北海道開発技術センター

更新日 : 2016.1.7
新年おめでとうございます。今年も宜しくお願い申し上げます。

一般社団法人 北海道開発技術センター 会長 佐藤 馨一 


佐藤馨一 会長写真北海道新幹線が青函トンネルを通過して、北海道へ上陸する年を迎えました。 青函トンネルは1964年(昭和39年)に先進導坑が着工されて以来、1984年(昭和59年)に本坑が貫通するまで20年の歳月と、34人の殉職者を出し、総工事費約7500億円が投じられて完成しました。

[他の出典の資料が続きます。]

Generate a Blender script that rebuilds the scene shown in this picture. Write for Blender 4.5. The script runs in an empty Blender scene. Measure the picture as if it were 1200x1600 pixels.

しかし完成時には鉄道旅客の輸送シェアが激減しており、青函トンネル無用論が唱えられました。これに対し、筆者は青函トンネルを利用するのは人だけではなく、貨物にも利用されていることを指摘し、その費用対効果が1.9に達することを明らかにしました。 北海道新幹線は貨物列車と青函トンネルを共用する方式で運行します。このため、新幹線の最高高速度が140km/hに制約され、東京~函館間の所要時間が4時間を越すことになり、道民の期待を裏切ることになりました。現在、260km/hで走行する高速新幹線を1本/日だけ走らせる検討が行われています。この場合、3本/日の貨物列車が運休しなければなりません。その機会損失額を試算すると約1500億円/年となりました。それだけ鉄道貨物が北海道経済に貢献しているのです。 全ての貨物列車を運休することなく走行させ、全ての新幹線も高速走行させる最善の方策は第二青函トンネルを建設して、青函トンネルを旅客用と貨物用に機能分担させることです。第二青函トンネルの建設費は約5000億円と概算されていますが、その建設費は10本/日の貨物列車が運休しない場合の機会便益により一年で償還されます。青函トンネルには現在、約50本/日の貨物列車が走行しているので、第二青函トンネルの便益は北海道にとって膨大なものになります。 2016年が第二青函トンネル建設の開幕の年であることを願っています。